La afligida Madre, fue recogida sin conocimiento por Juan y las Santas mujeres después de su doloroso encuentro con Jesús portando la Cruz; habíase retirado a casa de Lázaro, cerca de la puerta del Ángulo donde estaban reunidas Marta, Magdalena y  otras santas mujeres; diecisiete de ellas abandonaron la casa para seguir a Jesús en el camino de la Pasión, es decir, para seguir cada paso que Él hubiera dado en su penoso avance. Las vi cubiertas con sus velos ir a la plaza sin hacer caso de las injurias del pueblo, besar el suelo en donde Jesús había cargado con la Cruz y así seguir adelante por todo el camino que Él había seguido. María buscaba los vestigios de sus pasos e interiormente iluminada mostraba a sus compañeras los sitios consagrados por alguna circunstancia dolorosa de Jesús. De este modo la devoción más tierna de la Iglesia fue escrita por la primera vez en el corazón maternal de María con la espada que predijo el viejo Simeón; pasó de su sagrada boca a sus compañeras y de éstas hasta nosotros. Así la Santa Tradición de la Iglesia se perpetúa del corazón de la Madre al corazón de los hijos.
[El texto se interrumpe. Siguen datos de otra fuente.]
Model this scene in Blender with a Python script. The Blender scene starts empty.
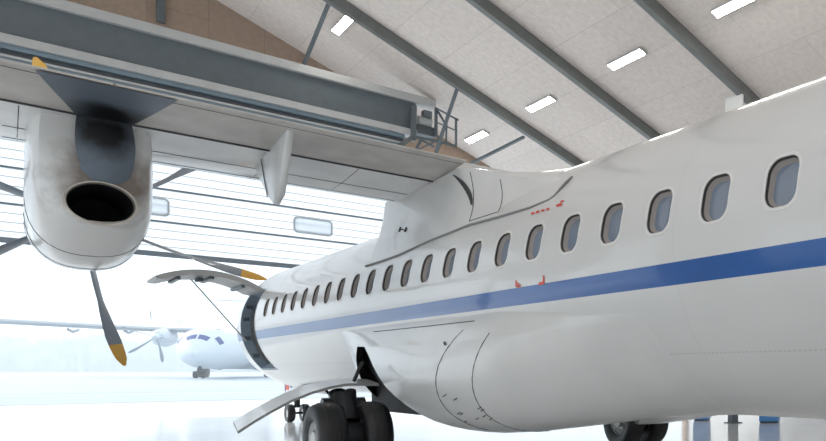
import bpy, bmesh, math, random
from mathutils import Vector, Matrix
random.seed(7)
C = bpy.context.scene.collection
PI = math.pi
rad = math.radians

# ------------------------------------------------------------------ camera
PSI, F, CX, CY, H = rad(50.5), 707.57, 861.56, 372.0, 1.09
FZ = -.16                                  # floor level
SP, CP = math.sin(PSI), math.cos(PSI)
cam_d = bpy.data.cameras.new('camera'); cam = bpy.data.objects.new('camera', cam_d); C.objects.link(cam)
cam.location = (0, 0, H); cam.rotation_euler = (PI/2, 0, -PSI)
cam_d.sensor_width = 36; cam_d.lens = F/826*36
cam_d.shift_x = (413-CX)/826; cam_d.shift_y = (CY-220.5)/826
cam_d.clip_end = 2000
bpy.context.scene.camera = cam

def ray(u, v):
    x = (u-CX)/F
    return Vector((SP+x*CP, CP-x*SP, (CY-v)/F))
def at(u, v, X=None, Y=None, Z=None):          # where a line of sight meets a plane of the place
    d = ray(u, v)
    t = X/d.x if X is not None else (Y/d.y if Y is not None else (Z-H)/d.z)
    return Vector((0, 0, H))+d*t
def at_roof(u, v, k, s=.41):
    d = ray(u, v); t = (k-H)/(d.z+s*d.x)
    return Vector((0, 0, H))+d*t

# ------------------------------------------------------------------ materials
def mat(name, col, rough=.5, metal=0., coat=0., spec=.5, noise=0., nscale=4., bump=0., emis=0.):
    m = bpy.data.materials.new(name); m.use_nodes = True
    nt = m.node_tree; b = nt.nodes['Principled BSDF']
    b.inputs['Base Color'].default_value = (*col, 1); b.inputs['Roughness'].default_value = rough
    b.inputs['Metallic'].default_value = metal; b.inputs['Coat Weight'].default_value = coat
    b.inputs['Coat Roughness'].default_value = .06
    b.inputs['Specular IOR Level'].default_value = spec
    if emis:
        b.inputs['Emission Color'].default_value = (*col, 1); b.inputs['Emission Strength'].default_value = emis
    if noise or bump:
        tc = nt.nodes.new('ShaderNodeTexCoord'); n = nt.nodes.new('ShaderNodeTexNoise')
        n.inputs['Scale'].default_value = nscale; n.inputs['Detail'].default_value = 6
        nt.links.new(tc.outputs['Object'], n.inputs['Vector'])
        if noise:
            mx = nt.nodes.new('ShaderNodeMix'); mx.data_type = 'RGBA'; mx.blend_type = 'MULTIPLY'
            mx.inputs['A'].default_value = (*col, 1)
            r = nt.nodes.new('ShaderNodeMapRange')
            r.inputs['From Min'].default_value = .3; r.inputs['From Max'].default_value = .7
            r.inputs['To Min'].default_value = 1-noise; r.inputs['To Max'].default_value = 1+noise*.3
            nt.links.new(n.outputs['Fac'], r.inputs['Value'])
            mx.inputs['Factor'].default_value = 1
            nt.links.new(r.outputs['Result'], mx.inputs['B'])
            nt.links.new(mx.outputs['Result'], b.inputs['Base Color'])
        if bump:
            bp = nt.nodes.new('ShaderNodeBump'); bp.inputs['Strength'].default_value = bump; bp.inputs['Distance'].default_value = .01
            nt.links.new(n.outputs['Fac'], bp.inputs['Height']); nt.links.new(bp.outputs['Normal'], b.inputs['Normal'])
    return m

def mathn(nt, op, a, b=None, c=None):
    n = nt.nodes.new('ShaderNodeMath'); n.operation = op
    for i, x in enumerate((a, b, c)):
        if x is None: continue
        if isinstance(x, (int, float)): n.inputs[i].default_value = x
        else: nt.links.new(x, n.inputs[i])
    return n.outputs[0]
def mixc(nt, fac, a, b):
    n = nt.nodes.new('ShaderNodeMix'); n.data_type = 'RGBA'
    nt.links.new(fac, n.inputs['Factor'])
    for k, x in (('A', a), ('B', b)):
        if isinstance(x, tuple): n.inputs[k].default_value = (*x, 1)
        else: nt.links.new(x, n.inputs[k])
    return n.outputs['Result']

ZC, XC, R0 = 2.10, 4.692, 1.4325
ZL = ZC+.16                                 # axis height in part coordinates
def livery():
    m = mat('white livery paint with blue stripe', (.80, .79, .77), .3, coat=.5, spec=.25)
    nt = m.node_tree; b = nt.nodes['Principled BSDF']
    tc = nt.nodes.new('ShaderNodeTexCoord'); sx = nt.nodes.new('ShaderNodeSeparateXYZ')
    nt.links.new(tc.outputs['Object'], sx.inputs[0]); z = sx.outputs['Z']; y = sx.outputs['Y']
    n = nt.nodes.new('ShaderNodeTexNoise'); n.inputs['Scale'].default_value = 1.3; n.inputs['Detail'].default_value = 5
    nt.links.new(tc.outputs['Object'], n.inputs['Vector'])
    white = mixc(nt, n.outputs['Fac'], (.62, .615, .605), (.67, .665, .655))
    # riveted skin laps, one long seam and hoop joints
    lap = mathn(nt, 'COMPARE', z, ZL-.86, .006)
    hoop = mathn(nt, 'COMPARE', mathn(nt, 'MODULO', mathn(nt, 'ADD', y, 40.0), 2.066), 1.0, .006)
    dots = mathn(nt, 'GREATER_THAN', mathn(nt, 'MODULO', mathn(nt, 'ADD', y, 40.0), .05), .02)
    seam = mathn(nt, 'MULTIPLY', mathn(nt, 'MAXIMUM', mathn(nt, 'MULTIPLY', lap, dots), mathn(nt, 'MULTIPLY', hoop, .35)), .45)
    white = mixc(nt, seam, white, (.40, .39, .38))
    lo = mathn(nt, 'GREATER_THAN', z, ZL-.338); hi = mathn(nt, 'LESS_THAN', z, ZL-.168)
    st = mathn(nt, 'MULTIPLY', lo, hi)
    blue = mixc(nt, n.outputs['Fac'], (.0, .07, .28), (.002, .095, .36))
    nt.links.new(mixc(nt, st, white, blue), b.inputs['Base Color'])
    return m

M = {}
M['skin'] = livery()
M['white'] = mat('white aircraft paint', (.68, .68, .675), .3, coat=.5, noise=.08, nscale=2)
M['fair'] = mat('fairing white paint', (.73, .725, .715), .33, coat=.4, noise=.06, nscale=2)
M['belly'] = mat('belly fairing paint', (.65, .645, .635), .33, coat=.4, noise=.05, nscale=2)
M['wing'] = mat('wing pale grey paint', (.76, .77, .77), .3, coat=.4, noise=.14, nscale=2.2)
M['flap'] = mat('flap beige grey paint', (.56, .54, .51), .42, coat=.2, noise=.2, nscale=3)
M['seam'] = mat('dark sealant', (.045, .045, .05), .6)
M['greyseal'] = mat('grey seal', (.22, .22, .22), .6)
M['soot'] = None
M['black'] = mat('black void', (.006, .006, .008), .7)
M['lip'] = mat('exhaust lip metal', (.62, .58, .52), .35, metal=.6, noise=.2)
M['pipe'] = mat('burnt exhaust interior', (.008, .009, .016), .6)
M['blade'] = mat('blue grey composite blade', (.22, .26, .31), .4, coat=.2)
M['yellow'] = mat('yellow blade tip', (.75, .42, .06), .45)
M['rubber'] = mat('black tyre rubber', (.012, .012, .014), .45, bump=.1, nscale=40)
M['rim'] = mat('pale wheel rim', (.55, .55, .55), .35, metal=.3)
M['gear'] = mat('dark gear steel', (.025, .027, .03), .35, metal=.5)
M['chrome'] = mat('polished oleo chrome', (.8, .8, .82), .12, metal=1)
M['jamb'] = mat('grey blue door jamb', (.27, .34, .41), .5, noise=.2)
M['doorin'] = mat('grey door lining', (.36, .36, .36), .5, noise=.15)
M['gasket'] = mat('dark window gasket', (.06, .052, .05), .5)
M['reveal'] = mat('beige window reveal', (.33, .30, .285), .5)
M['pane'] = mat('blue grey window glass', (.17, .22, .29), .06, coat=1., spec=.8)
M['rimline'] = mat('pale window rim', (.70, .69, .67), .35)
M['red'] = mat('red marking', (.62, .07, .05), .5)
M['bluem'] = mat('dark blue marking', (.02, .05, .2), .5)
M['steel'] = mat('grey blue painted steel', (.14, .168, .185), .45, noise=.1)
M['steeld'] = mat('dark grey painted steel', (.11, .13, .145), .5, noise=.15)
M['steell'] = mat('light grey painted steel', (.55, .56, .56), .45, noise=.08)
M['rail'] = mat('blue grey rail', (.23, .31, .37), .4)
M['rafter'] = mat('grey rafter steel', (.19, .20, .195), .5, noise=.15)
M['rafterlit'] = mat('rafter steel with lit side', (.36, .38, .39), .45)
M['lamp'] = mat('lit lamp diffuser', (1., .97, .9), .5, emis=30.)
M['cabblue'] = mat('blue cabinet paint', (.13, .38, .80), .4)
M['plastic'] = mat('white plate', (.8, .8, .78), .5)

def soot_mat():
    m = mat('scorched heat shield', (.10, .12, .16), .38, metal=.3)
    nt = m.node_tree; b = nt.nodes['Principled BSDF']
    tc = nt.nodes.new('ShaderNodeTexCoord')
    n = nt.nodes.new('ShaderNodeTexNoise'); n.inputs['Scale'].default_value = 3.; n.inputs['Detail'].default_value = 5
    nt.links.new(tc.outputs['Object'], n.inputs['Vector'])
    g = nt.nodes.new('ShaderNodeVectorMath'); g.operation = 'DISTANCE'
    nt.links.new(tc.outputs['Object'], g.inputs[0]); g.inputs[1].default_value = SOOT_C
    d = mathn(nt, 'ADD', g.outputs['Value'], mathn(nt, 'MULTIPLY', mathn(nt, 'SUBTRACT', n.outputs['Fac'], .5), .5))
    r = nt.nodes.new('ShaderNodeMapRange'); r.inputs['From Min'].default_value = .17; r.inputs['From Max'].default_value = .42
    nt.links.new(d, r.inputs['Value'])
    nt.links.new(mixc(nt, r.outputs['Result'], (.006, .007, .009), (.15, .185, .23)), b.inputs['Base Color'])
    return m

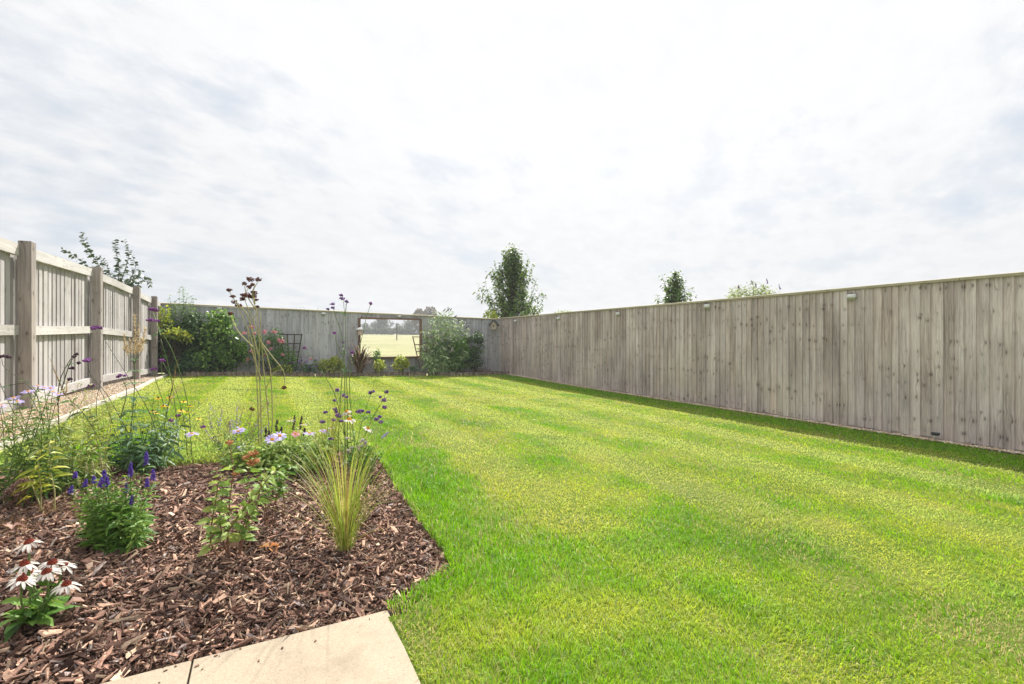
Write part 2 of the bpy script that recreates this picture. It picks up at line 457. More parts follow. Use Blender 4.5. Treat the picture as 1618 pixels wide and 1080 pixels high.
# ------------------------------------------------------------------ ground sheets
def sheet(name, xs, ys, zf, mat, kind='structure', mask=None):
    X, Y = np.meshgrid(xs, ys); Z = zf(X, Y)
    v = np.stack([X, Y, Z], -1).reshape(-1, 3); nx = len(xs)
    i, j = np.meshgrid(np.arange(len(ys) - 1), np.arange(nx - 1), indexing='ij')
    k = (i * nx + j).ravel()
    if mask is not None:
        xc = (X[:-1, :-1] + X[1:, 1:]).ravel() / 2; yc = (Y[:-1, :-1] + Y[1:, 1:]).ravel() / 2
        k = k[mask(xc, yc)]
    f = np.stack([k, k + 1, k + nx + 1, k + nx], 1)
    mb = MB(); mb.add(v, f)
    o = mb.build(name, mat, smooth=True); tag(o, kind=kind); return o
def field_z(x, y):
    r = np.sqrt(x * x + y * y)
    t = np.clip((r - 28) / 160, 0, 1); t = t * t * (3 - 2 * t)
    inside = np.clip(1 - np.maximum(np.abs(x - 2.4) - 5.5, np.abs(y - 5) - 10) / 3., 0, 1)
    return -.02 + 2.85 * t - .3 * inside + .10 * np.sin(x * .07 + 1) * np.sin(y * .05)
m, nt = newmat('meadow')
tc = nt.n('ShaderNodeTexCoord').outputs['Object']
a = nt.n('ShaderNodeTexNoise', Vector=tc, Scale=.12, Detail=6., Roughness=.65).outputs[0]
b = nt.n('ShaderNodeTexNoise', Vector=tc, Scale=2.2, Detail=5., Roughness=.7).outputs[0]
t = nt.math('ADD', nt.math('MULTIPLY', a, .6), nt.math('MULTIPLY', b, .4))
c = nt.ramp(t, [(.3, (.20, .21, .09)), (.48, (.28, .275, .14)), (.62, (.34, .32, .18)), (.8, (.24, .255, .12))])
MEADOW = finish(m, nt, c, .9, .1, bump=b, bstr=.8, bdist=.15)
xs = np.linspace(-236, 236, 97)
ys = np.linspace(-236, 236, 97)
sheet('meadow', xs, ys, field_z, MEADOW)

m, nt = newmat('turf soil')
tc = nt.n('ShaderNodeTexCoord').outputs['Object']
a = nt.n('ShaderNodeTexNoise', Vector=tc, Scale=1.6, Detail=4.).outputs[0]
b = nt.n('ShaderNodeTexNoise', Vector=tc, Scale=60., Detail=4.).outputs[0]
c = nt.ramp(nt.math('ADD', nt.math('MULTIPLY', a, .6), nt.math('MULTIPLY', b, .4)), [(.3, (.05, .085, .01)), (.5, (.10, .15, .015)), (.7, (.19, .18, .05))])
TURF = finish(m, nt, c, .9, .1, bump=b, bstr=.8, bdist=.02)

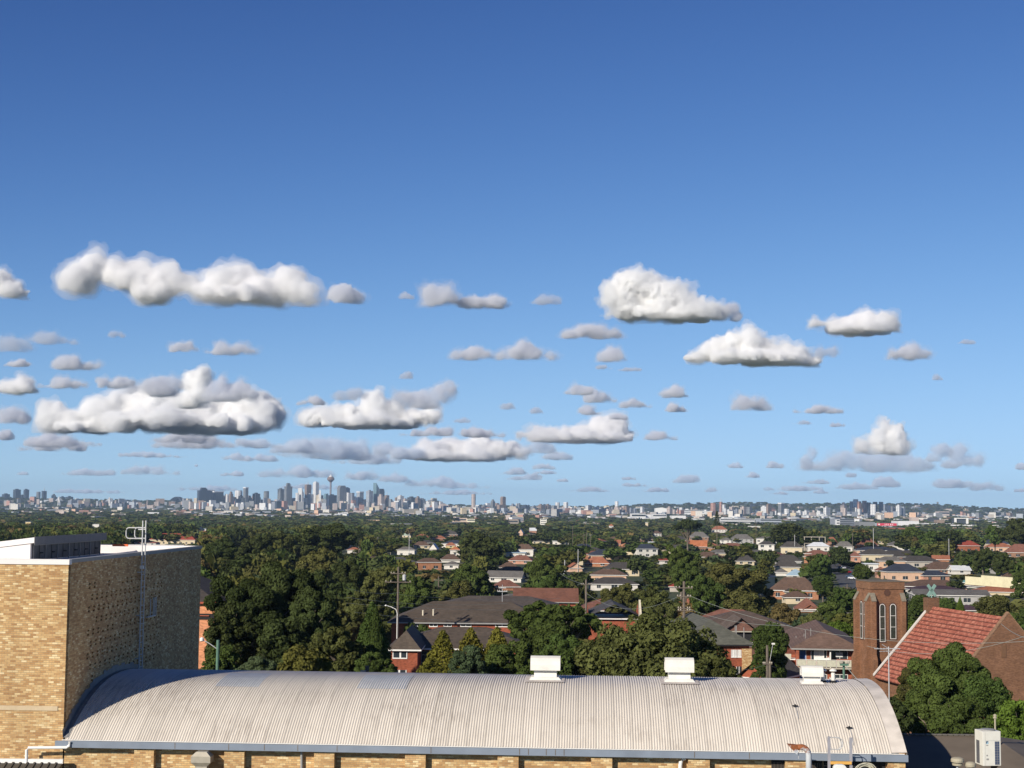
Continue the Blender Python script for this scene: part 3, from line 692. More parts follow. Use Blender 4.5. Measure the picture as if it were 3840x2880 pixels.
# left side as seen from the camera is local -y (because x points towards the camera)
sg = -1
mb = MB()
for s in (-1, 1):
    mb.face([(.12, 0, 0), (clen - .3, 0, 0), (clen - .3, s * (HWc + .6), -RC - .6), (.12, s * (HWc + .6), -RC - .6)])
    mb.face([(.12, 0, -.2), (clen - .3, 0, -.2), (clen - .3, s * (HWc + .6), -RC - .8), (.12, s * (HWc + .6), -RC - .8)])
    mb.face([(.12, s * (HWc + .6), -RC - .6), (clen - .3, s * (HWc + .6), -RC - .6), (clen - .3, s * (HWc + .6), -RC - .8), (.12, s * (HWc + .6), -RC - .8)])
def m_church_tile():
    t = NT('red_church_tiles'); p = t.obj(); sp = t.n('ShaderNodeSeparateXYZ', {0: p})
    row = t.math('FRACT', t.math('MULTIPLY', sp.outputs[2], 2.35)); wob = t.noise(p, 1.5, 3.)
    rowd = t.rng(t.math('ADD', row, t.math('MULTIPLY', wob, .12)), .15, .5, .28, 1.0)
    tilew = t.n('ShaderNodeTexWhiteNoise', {'Vector': t.n('ShaderNodeVectorMath', {0: t.n('ShaderNodeVectorMath', {0: p, 1: (3.2, 0., 4.7)}, operation='MULTIPLY').outputs[0]}, operation='FLOOR').outputs[0]}).outputs[0]
    n = t.noise(p, .5, 5., .7)
    col = t.ramp(t.math('ADD', t.math('MULTIPLY', tilew, .45), t.math('MULTIPLY', n, .55)), [(.2, (.22,.065,.042)), (.5, (.34,.11,.072)), (.75, (.45,.18,.12))])
    col = t.mix(col, t.n('ShaderNodeCombineColor', {0: rowd, 1: rowd, 2: rowd}).outputs[0], 1., 'MULTIPLY')
    return t.done(col, .85)
mb.build('roof', m_church_tile(), ch, fixn=False)
CB = (.205,.105,.06)
mb = MB(); mb.prism([(-HWc - .75, -RC - .75), (0, .45), (HWc + .75, -RC - .75), (HWc + .2, -26), (-HWc - .2, -26)], clen - .29, clen + .25, 'x'); mb.build('near_gable_wall', M_BRICK, ch, CB)
mb = MB(); mb.prism([(-HWc - .5, -RC - .6), (0, .15), (HWc + .5, -RC - .6), (HWc + .1, -26), (-HWc - .1, -26)], -.35, .11, 'x'); mb.build('far_gable_wall', M_BRICK, ch, CB)
for s in (-HWc, HWc - .4): MB().box(.11, clen - .3, s, s + .4, -26, -RC - .3, skip='tb').build('side_wall', M_BRICK, ch, CB)
# white verge strip on the far gable, coping on the near one
mb = MB(); s = sg
mb.prism([(0, .34), (0, .06), (s * (HWc + .62), -RC - .55), (s * (HWc + .62), -RC - .36)], -.36, .0, 'x'); mb.build('white_verge', m_plain('verge_cement', (.62,.58,.54), .7, var=.15, sc_=2.), ch)
mb = MB()
for s in (-1, 1): mb.prism([(0, .62), (0, .46), (s * (HWc + .76), -RC - .74), (s * (HWc + .76), -RC - .55)], clen - .32, clen + .28, 'x')
mb.build('gable_coping', M_BRICK, ch, (.24,.14,.085))
mb = MB(); mb.box(clen + .251, clen + .30, -.95, -.35, -4.3, -3.0, 0); mb.build('gable_vent', m_plain('vent_brick', (.17,.09,.05), .9), ch)
MB().box(-.7, .5, -.75, .75, -.9, 1.05).build('finial_pier', M_BRICK, ch, (.16,.085,.05))
mb = MB()
for s in (-1, 1):
    for dz in (0,): mb.prism([(s * -.62, 1.35), (s * -.36, 1.12), (s * .62, 2.45), (s * .36, 2.68)], -.08 * (1 if s > 0 else .6), .08, 'x')
mb.tube([(0, 0, 1.0), (0, 0, 2.0)], .09, 6)
mb.build('copper_cross', M_COPPER, ch)
BOX.append((3290, 2300, 3840, 2560, 170))
# ---- bell tower
ta = P(3264, 2182, 190); tb = P(3210, 2176, 194.2); tr_ = math.atan2(tb.x - ta.x, -(tb.y - ta.y)) ; tow = empty('church_tower', (ta.x, ta.y, ta.z), -math.atan2(ta.x - tb.x, tb.y - ta.y) * -1)
tag(tow, 'square brown brick church tower with tall lancet windows and stepped buttresses', 'tower')
TW, TD = 4.35, 4.0; TB = (.225,.112,.062)
tow.rotation_euler.z = math.atan2(ta.x - tb.x, tb.y - ta.y)
zb_ = -27.
def zt(py, px=3300): return P(px, py, 190).z - ta.z
mb = MB(); mb.box(0, TW, 0, TD, zb_, -.35, skip='b'); mb.build('shaft', M_BRICK, tow, TB)
MB().box(-.10, TW + .10, -.10, TD + .10, -.9, 0).build('parapet', M_BRICK, tow, (.21,.11,.062))
MB().box(-.16, TW + .16, -.16, TD + .16, .002, .10).build('parapet_coping', m_plain('tower_coping', (.16,.13,.10), .9), tow)
zB = zt(2250); zB2 = zt(2455)
M_BCAP = m_plain('weathered_cap_stone', (.24,.21,.16), .9, var=.3)
def butt(x0, x1, y0, y1, top, nm='buttress'):
    e = MB(); e.box(x0, x1, y0, y1, zb_, top, skip='b'); return e
for (x0, x1, y0, y1, kx, ky) in ((-.06, .50, -.55, -.002, 0, 1), (3.88, 4.41, -.55, -.002, 0, 1), (-.55, -.002, .05, .6, 1, 0), (-.55, -.002, TD - .6, TD - .05, 1, 0), (TW + .002, TW + .55, .05, .6, 1, 0)):
    mb = MB()
    if ky: mb.prism([(y1, zB + .75), (y0 + .05, zB - .15), (y0, zB - .2), (y0, zB2), (y0 - .3, zB2 - .6), (y0 - .3, zb_), (y1, zb_)], x0, x1, 'x')
    else:
        s = -1 if x0 < 0 else 1; xi, xo = (x1, x0) if s < 0 else (x0, x1)
        mb.prism([(xi, zB + .75), (xo - s * .05, zB - .15), (xo, zB - .2), (xo, zB2), (xo + s * .3, zB2 - .6), (xo + s * .3, zb_), (xi, zb_)], y0, y1, 'y')
    bt_ = mb.build('buttress', M_BRICK, tow, TB)
    mb = MB()
    if ky: mb.prism([(y1, zB + .86), (y1, zB + .752), (y0 + .0, zB - .19), (y0 - .06, zB - .12)], x0 - .04, x1 + .04, 'x')
    else: mb.prism([(xi, zB + .86), (xi, zB + .752), (xo, zB - .19), (xo + s * .06, zB - .12)], y0 - .04, y1 + .04, 'y')
    mb.build('buttress_cap', M_BCAP, bt_)
def lancet(u0, u1, z0, z1, face):
    """arched window: dark surround, glass, pale frame"""
    uc, hw = (u0 + u1) / 2, (u1 - u0) / 2
    def outline(g): return [(uc - hw - g, z0 - g), (uc + hw + g, z0 - g), (uc + hw + g, z1 - hw)] + [(uc + (hw + g) * math.cos(a), z1 - hw + (hw + g) * math.sin(a)) for a in (.5, 1.05, 1.57, 2.1, 2.64)] + [(uc - hw - g, z1 - hw)]
    root_ = tow
    for nm, g, d0, d1, m_ in (('window', .22, .03, -.1, m_sur), ('window_frame', .07, .045, -.1, M_WHITE), ('pane', .0, .055, -.1, m_stain)):
        mb = MB(); o_ = outline(g)
        if face == 'f': mb.prism(o_, -d0, -d1, 'y')
        else: mb.prism(o_, -d0, -d1, 'x')
        o_w = mb.build(nm, m_, root_)
        if root_ is tow: root_ = o_w
    for k in (.33, .66):
        z = z0 + (z1 - z0) * k; mb = MB()
        if face == 'f': mb.box(uc - hw, uc + hw, -.075, -.056, z, z + .05)
        else: mb.box(-.075, -.056, uc - hw, uc + hw, z, z + .05)
        mb.build('glazing_bar', M_WHITE, root_)
m_sur = m_plain('dark_brick_reveal', (.10,.05,.035), .9); m_stain = m_plain('leaded_glass', (.05,.055,.045), .35, var=.5, sc_=4.)
fx = lambda px: (px - 3264) * 190 / F
lancet(fx(3301), fx(3319), zt(2405), zt(2267), 'f'); lancet(fx(3343), fx(3362), zt(2395), zt(2267), 'f')
for yy_ in (1.35, 2.45): lancet(yy_, yy_ + .5, zt(2400), zt(2262), 'l')
mb = MB(); cxx, czz = fx(3330), zt(2223); mb.prism([(cxx + .42 * math.cos(a), czz + .42 * math.sin(a)) for a in np.linspace(0, 2 * math.pi, 20, endpoint=False)], -.05, .1, 'y'); mb.build('round_louvre', m_sur, tow)
mb = MB(); mb.box(-.05, .1, 1.9, 2.15, zt(2215), zt(2207)); mb.build('slit_vent', m_sur, tow)
BOX.append((3205, 2170, 3405, 2560, 190))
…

Estas santas mujeres entraron en casa de Verónica, porque Pilatos volvía por la misma calle con su escolta y no querían tropezarse con ellos; examinaron llorando la cara de Jesús estampada en el sudario y admiraron la gracia que había hecho a esta fiel sierva. Cogieron la jarrita de vino aromatizado que no habían dejado beber a Jesús y se dirigieron todas juntas hacia el Gólgota. Su número se iba incrementando con muchas otras personas de buena voluntad, entre ellas cierto número de hombres. Subieron al Calvario por el lado occidental, por donde la subida es más cómoda. La Madre de Jesús, su sobrina María, hija de Cleofás, Salomé y Juan, se acercaron hasta el llano circular; Marta, María de Helí, Verónica, Juana Chusa, Susana y María, madre de Marcos, se detuvieron a cierta distancia con Magdalena, que estaba transida de dolor, como fuera de sí. Más abajo de la montaña había un tercer grupo de
otras siete santas mujeres y unas pocas personas compasivas que llevaban mensajes de un grupo al otro. Los fariseos a caballo iban y venían por los alrededores de la llanura y en los cinco accesos había soldados romanos.

¡Qué espectáculo para María el ver este sitio del suplicio, los clavos, los martillos, las cuerdas, la terrible Cruz, los verdugos medio desnudos y casi borrachos empeñados en hacer los preparativos para la crucifixión con mil imprecaciones! La ausencia de Jesús prolongaba y aumentaba su martirio: sabía que estaba todavía vivo, deseaba verlo y temblaba al pensar en los tormentos a que lo vería expuesto.

Desde las diez de la mañana, hora en que la sentencia fue pronunciada, hubo granizo por intervalos, después el cielo se serenó;  mas a partir de las doce una niebla rojiza oscureció el sol.